Beyond the jockeying for position in the name of moral probity, a deeper hypocrisy is at work: many of those who have denounced the ethics of the Reagan campaign know full well that finding out what an opponent is up to is an absolutely normal part of politics. In the real world, rather than the world of civics textbooks, campaigns often aim intelligence operations at each other. The stakes are substantial and emotions run high. Candidates and staffs can be driven to excesses by a genuine belief that their program and point of view will help the country. It is difficult to name a major American campaign that did not run afoul of some legal technicality or transgress someone's notion of propriety. Politics is no justification for crime. But within the law, political professionals sharply disagree as to what ethical standards apply to campaigns. They suggest that greater leeway can be given to challengers, who must combat the advantages enjoyed by incumbents. The conduct of sitting Presidents must protect the image of their office; besides, they already have at hand the resources of the Government.

One measure of the prevailing moral confusion is that pundits have not lined up predictably on this story. Columnist James J. Kilpatrick, an ardent supporter of President Reagan, is deeply troubled by the idea that the Reagan team had Carter's briefing book.
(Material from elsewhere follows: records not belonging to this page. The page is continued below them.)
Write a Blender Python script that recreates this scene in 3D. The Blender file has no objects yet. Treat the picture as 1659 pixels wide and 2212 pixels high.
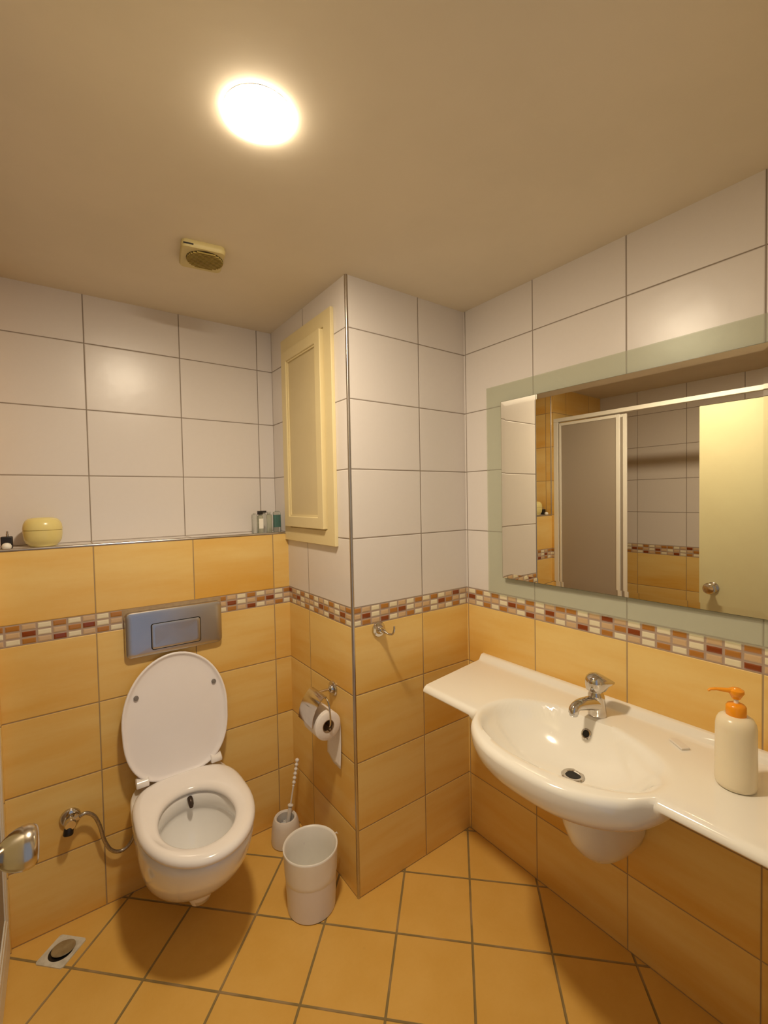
import bpy, bmesh, math, random
from mathutils import Vector, Matrix
random.seed(7)
PI = math.pi
sc = bpy.context.scene
col = sc.collection

# ------------------------------------------------------------------ camera
yaw, pitch, roll = -0.63039, -0.03057, -0.01883
cy, sy, cp, sp = math.cos(yaw), math.sin(yaw), math.cos(pitch), math.sin(pitch)
F = Vector((-sy * cp, cy * cp, sp)); R0 = Vector((cy, sy, 0)); U0 = R0.cross(F)
R = R0 * math.cos(roll) + U0 * math.sin(roll)
U = -R0 * math.sin(roll) + U0 * math.cos(roll)
cam = bpy.data.cameras.new('camera')
cam.sensor_fit = 'VERTICAL'; cam.sensor_height = 24.0
cam.lens = 964.68 / 2212 * 24.0
cam.clip_start = 0.01
camo = bpy.data.objects.new('camera', cam); col.objects.link(camo)
camo.matrix_world = Matrix(((R.x, U.x, -F.x, -1.42898), (R.y, U.y, -F.y, -1.35527), (R.z, U.z, -F.z, 1.46465), (0, 0, 0, 1)))
sc.camera = camo

# ------------------------------------------------------------------ world and exposure
w = bpy.data.worlds.new('world'); sc.world = w; w.use_nodes = True
w.node_tree.nodes['Background'].inputs[0].default_value = (0.72, 0.80, 1.0, 1)
w.node_tree.nodes['Background'].inputs[1].default_value = 0.06
LAMP_COLOR = (1.0, 0.84, 0.615)
LAMP_STRENGTH = 60.0
sc.view_settings.view_transform = 'Standard'
sc.view_settings.look = 'None'
sc.view_settings.gamma = 1.0
sc.view_settings.use_curve_mapping = False
sc.view_settings.exposure = 2.66

# ------------------------------------------------------------------ material helpers
def principled(name, color, rough=0.5, metal=0.0, coat=0.0, **kw):
    m = bpy.data.materials.new(name); m.use_nodes = True
    b = m.node_tree.nodes['Principled BSDF']
    b.inputs['Base Color'].default_value = (*color, 1)
    b.inputs['Roughness'].default_value = rough
    b.inputs['Metallic'].default_value = metal
    b.inputs['Coat Weight'].default_value = coat
    b.inputs['Coat Roughness'].default_value = 0.04
    for k, v in kw.items():
        b.inputs[k.replace('_', ' ')].default_value = v
    return m

class G:
    """small expression helper on a node tree"""
    def __init__(s, nt): s.nt = nt
    def link(s, a, b):
        if isinstance(a, (int, float)): b.default_value = a
        else: s.nt.links.new(a, b)
    def m(s, op, a, b=0.0, c=None, clamp=False):
        n = s.nt.nodes.new('ShaderNodeMath'); n.operation = op; n.use_clamp = clamp
        s.link(a, n.inputs[0]); s.link(b, n.inputs[1])
        if c is not None: s.link(c, n.inputs[2])
        return n.outputs[0]
    def mix(s, f, a, b):
        n = s.nt.nodes.new('ShaderNodeMix'); n.data_type = 'RGBA'
        s.link(f, n.inputs[0])
        for v, i in ((a, 6), (b, 7)):
            if isinstance(v, tuple): n.inputs[i].default_value = (*v, 1)
            else: s.nt.links.new(v, n.inputs[i])
        return n.outputs[2]
    def mixf(s, f, a, b):
        n = s.nt.nodes.new('ShaderNodeMix'); n.data_type = 'FLOAT'
        s.link(f, n.inputs[0]); s.link(a, n.inputs[2]); s.link(b, n.inputs[3])
        return n.outputs[0]
    def ss(s, x, e0, e1):
        n = s.nt.nodes.new('ShaderNodeMapRange'); n.interpolation_type = 'SMOOTHSTEP'
        s.link(x, n.inputs[0]); n.inputs[1].default_value = e0; n.inputs[2].default_value = e1
        return n.outputs[0]
    def comb(s, x, y, z):
        n = s.nt.nodes.new('ShaderNodeCombineXYZ')
        s.link(x, n.inputs[0]); s.link(y, n.inputs[1]); s.link(z, n.inputs[2])
        return n.outputs[0]
    def noise(s, vec, scale, detail=3.0, rough=0.5):
        n = s.nt.nodes.new('ShaderNodeTexNoise')
        s.nt.links.new(vec, n.inputs['Vector'])
        n.inputs['Scale'].default_value = scale; n.inputs['Detail'].default_value = detail
        n.inputs['Roughness'].default_value = rough
        return n.outputs[0]
    def white(s, vec):
        n = s.nt.nodes.new('ShaderNodeTexWhiteNoise'); n.noise_dimensions = '3D'
        s.nt.links.new(vec, n.inputs[0]); return n.outputs[0]
    def ramp(s, f, stops, interp='CONSTANT'):
        n = s.nt.nodes.new('ShaderNodeValToRGB'); n.color_ramp.interpolation = interp
        e = n.color_ramp.elements
        while len(e) < len(stops): e.new(0.5)
        for i, (p, c) in enumerate(stops):
            e[i].position = p; e[i].color = (*c, 1)
        s.nt.links.new(f, n.inputs[0]); return n.outputs[0]
    def sep(s, v):
        n = s.nt.nodes.new('ShaderNodeSeparateXYZ'); s.nt.links.new(v, n.inputs[0]); return n.outputs

H0, MOS0, MOS1, TW = 0.2511, 1.0011, 1.0709, 0.3352
CREAM, BEIGE, BROWN, DARK = (0.80, 0.72, 0.52), (0.62, 0.43, 0.25), (0.44, 0.19, 0.04), (0.25, 0.055, 0.012)
PAT = ['BbC', 'bDB', 'CCb', 'BbD', 'CBC', 'bDb', 'CCB', 'BbC', 'CbB', 'BCC', 'CDb', 'bBC', 'DbB', 'bCC', 'CbD', 'BCb']
PC = {'C': CREAM, 'b': BEIGE, 'B': BROWN, 'D': DARK}
YEL_A, YEL_B = (0.84, 0.605, 0.225), (0.73, 0.385, 0.055)
WHT = (0.74, 0.69, 0.66)
GROUT_W, GROUT_Y = (0.27, 0.22, 0.18), (0.36, 0.25, 0.14)

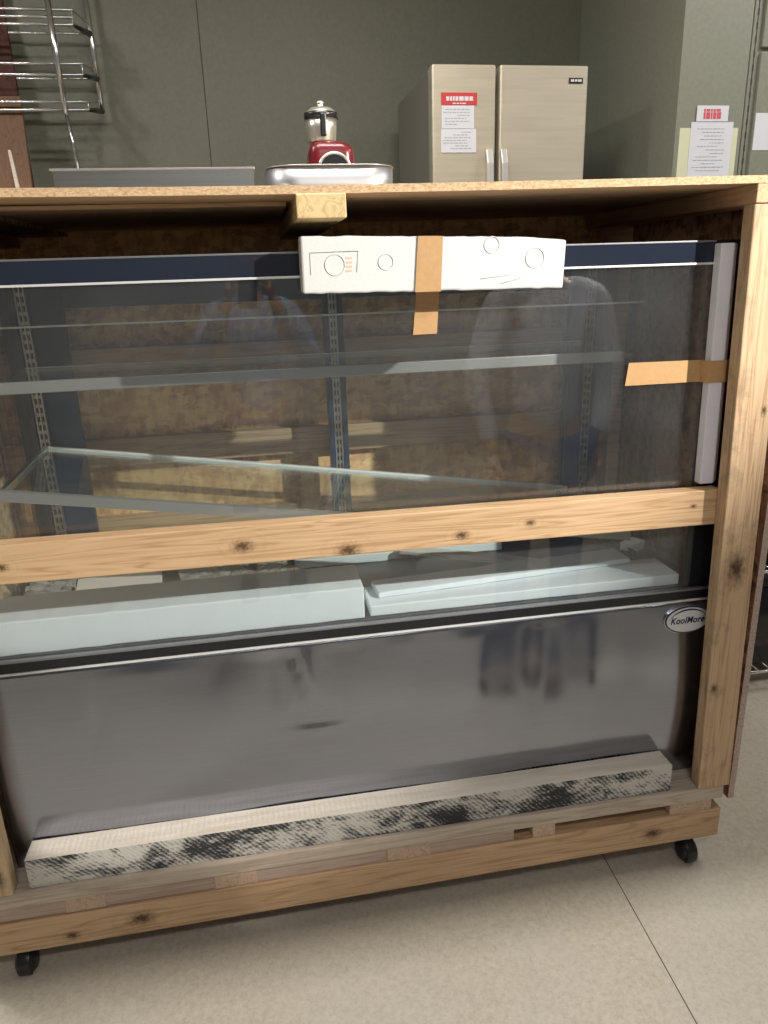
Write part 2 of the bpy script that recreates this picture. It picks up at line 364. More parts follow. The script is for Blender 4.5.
# whitewashed saw-marked board
t = NT('whitewashed_board')
nz = t.noise(t.coord((5, 5, 9)), 1.4, 6, .75, .4)
saw = t.add('TexWave', _wave_type='BANDS', _bands_direction='X'); saw.inputs['Scale'].default_value = 34; saw.inputs['Distortion'].default_value = 3.5; saw.inputs['Detail'].default_value = 3; saw.inputs['Detail Scale'].default_value = 2
t.link(t.coord((1, 1, 1.0), rot=(0, .75, 0)), saw.inputs['Vector'])
fine = t.noise(t.coord((30, 50, 260)), 1, 5, .8)
m1 = t.math('MULTIPLY', t.math('GREATER_THAN', nz, .52), 1.0)
k = t.math('ADD', t.math('MULTIPLY', t.math('SUBTRACT', nz, .46), 6.0), t.math('ADD', t.math('MULTIPLY', saw.outputs['Fac'], .5), t.math('MULTIPLY', t.math('SUBTRACT', fine, .5), 1.5)))
front = t.ramp(k, [(.15, (.60, .58, .53)), (.5, (.30, .295, .28)), (.95, (.030, .032, .035))])
tp = t.ramp(t.noise(t.coord((6, 60, 60)), 1, 4), [(.3, (.70, .62, .52)), (.7, (.84, .78, .69))])
g = t.add('NewGeometry'); sp = t.add('SeparateXYZ'); t.link(g.outputs['True Normal'], sp.inputs[0])
t.link(t.mix(t.math('GREATER_THAN', sp.outputs[2], .6), front, tp), t.b.inputs['Base Color']); t.set(Roughness=.75); t.bump(k, .3, .002); M['sawn'] = t.m
bm = bmesh.new(); vs = box(bm, -.610, .980, .012, .0775, .2435, .322)
obj('kick_board', bm, M['sawn'], crate, .002)
# casters
def caster(x, y):
    c = thing('caster', (x, y, 0), None, None)
    bm = bmesh.new(); lathe(bm, [(0.001, -.021), (.022, -.021), (.0285, -.013), (.030, -.004), (.026, -.002), (.026, .002), (.030, .004), (.0285, .013), (.022, .021), (.001, .021)], (x, y-.006, .030), 28, 'x'); obj('wheel', bm, M['rubber'], c)
    bm = bmesh.new(); secs = []
    for i in range(9):
        a = math.radians(-35 + i*22); rr = .034
        secs.append([Vector((x+sx_, y-.006 - rr2*math.sin(a), .030 + rr2*math.cos(a))) for sx_, rr2 in ((-.015, rr), (.015, rr), (.015, rr-.005), (-.015, rr-.005))])
    loft(bm, secs); obj('hood', bm, M['rubber'], c, .002)
    bm = bmesh.new(); lathe(bm, [(.001, 0), (.011, 0), (.011, .016), (.022, .016), (.022, .021), (.001, .021)], (x, y, .0605), 20); obj('swivel', bm, M['greytrim'], c)
    return c
c0 = caster(-.655, .03)
for x, y in ((1.055, .03), (-.655, .74), (1.055, .74)):
    c = copy_tree(c0); c.location = (x, y, 0); 
    c.parent = crate; c.location = Vector((x, y, 0)) - crate.location
c0.parent = crate; c0.location = Vector((-.655, .03, 0)) - crate.location

# ---------------------------------------------------------------- display case
CX0, CX1, CY0, CY1 = -.655, 1.085, .085, .72
case = thing('display_case', (.21, .4, .243), 'wide refrigerated glass display case with a dented stainless front panel, packed in the crate', 'display case')
# dented stainless front panel
bm = bmesh.new(); NX, NZ = 150, 60; z0, z1 = .2445, .752
def dent(x, z):
    d = 0
    d += .0032*math.sin(x*9+.6+z)*math.sin((z-.2)*4.5) + .0011*math.sin(x*21+z*6)*math.sin((z-.2)*4)
    for px, pz, rx, rz, a in ((-.02, .67, .030, .11, .004), (.07, .66, .028, .10, -.004), (.05, .55, .05, .018, .003), (.10, .525, .06, .012, -.0025), (-.42, .60, .018, .07, .003), (.36, .62, .05, .16, .005), (.47, .62, .05, .16, -.004), (.64, .60, .045, .18, .005), (.78, .60, .05, .18, -.005), (-.15, .6, .06, .16, -.003)):
        d += a*math.exp(-((x-px)/rx)**2-((z-pz)/rz)**2)
    # creases
    u = (x-.02) + (z-.75)*.30
    if z > .57: d += .0035*math.exp(-(u/.007)**2)
    edge = min(1, (z1-z)/.03)*min(1, (z-z0)/.03)*min(1, (CX1-x)/.04)*min(1, (x-CX0)/.04)
    return d*edge - .013*math.sin(math.pi*(z-z0)/(z1-z0))
g = [[bm.verts.new((CX0+(CX1-CX0)*i/NX, CY0+dent(CX0+(CX1-CX0)*i/NX, z0+(z1-z0)*j/NZ), z0+(z1-z0)*j/NZ)) for i in range(NX+1)] for j in range(NZ+1)]
for j in range(NZ):
    for i in range(NX): f = bm.faces.new((g[j][i], g[j][i+1], g[j+1][i+1], g[j+1][i])); f.smooth = True
# sides, back and underside close the base box
bk = [bm.verts.new((x, CY1, z)) for z in (z0, z1) for x in (CX0, CX1)]
bm.faces.new([g[j][0] for j in range(NZ+1)] + [bk[2], bk[0]]); bm.faces.new([g[j][NX] for j in range(NZ+1)] + [bk[3], bk[1]])
bm.faces.new(bk[:2] + [g[0][i] for i in range(NX, -1, -1)]); bm.faces.new(bk[2:] + [g[NZ][i] for i in range(NX, -1, -1)]); bm.faces.new((bk[0], bk[1], bk[3], bk[2]))
obj('front_panel', bm, M['panel_steel'], case)
bx('panel_trim', (CX0, CX1, CY0-.004, CY0+.004, .7525, .7575), M['trim'], case, .001)
bx('lower_frame', (CX0, CX1, CY0-.002, CY0+.02, .758, .782), M['black'], case, .002)
bx('lower_frame', (CX0, CX1, CY0-.006, CY0+.006, .7825, .7875), M['greytrim'], case, .001)
bx('deck', (CX0+.01, CX1-.01, CY0+.021, CY1-.02, .753, .785), M['darkdeck'], case)
# glass, stiles, canopy
bx('front_glass', (CX0+.02, CX1-.065, CY0, CY0+.006, .788, 1.556), M['glass'], case)
for x0, x1 in ((CX0, CX0+.03), (1.018, CX1)):
    bx('stile', (x0, x1, CY0+.0065, CY0+.028, .788, 1.600), M['black'], case, .002)
for x0, x1 in ((CX0, CX0+.03), (1.055, CX1)):
    bx('stile', (x0, x1, CY1-.03, CY1, .757, 1.600), M['black'], case, .002)
for x in (CX0+.004, CX1-.012):
    bx('side_glass', (x, x+.006, CY0+.03, CY1-.032, .788, 1.56), M['glass_back'], case)
bx('canopy_band', (CX0, 1.055, CY0-.001, CY0+.0055, 1.562, 1.602), M['navy'], case)
bx('band_trim', (CX0, 1.02, CY0-.004, CY0+.0052, 1.5565, 1.5612), M['trim'], case, .001)
bx('band_trim', (CX0, 1.00, CY0-.003, CY0+.0052, 1.6025, 1.6065), M['greytrim'], case, .001)
bx('top_sheet', (CX0, CX1, CY0+.007, CY1, 1.6005, 1.607), M['black'], case)
bx('canopy_light', (CX0+.04, CX1-.06, .15, .19, 1.578, 1.599), M['greytrim'], case, .004)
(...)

Yet George Reedy, a former top aide to Lyndon Johnson, says, "It takes a positive effort of will for anyone who has been involved in presidential campaigning during the past 50 years to seethe with genuine indignation over the case of President Carter's purloined briefing documents." Former Democratic National Committee Chairman Robert Strauss similarly has said that politicians need not aspire to sainthood, and can accept data that come to them unsolicited. Recent candidates would not have doubted that: campaign aides to John Kennedy and Hubert Humphrey, among others, sought information from the camps of opponents.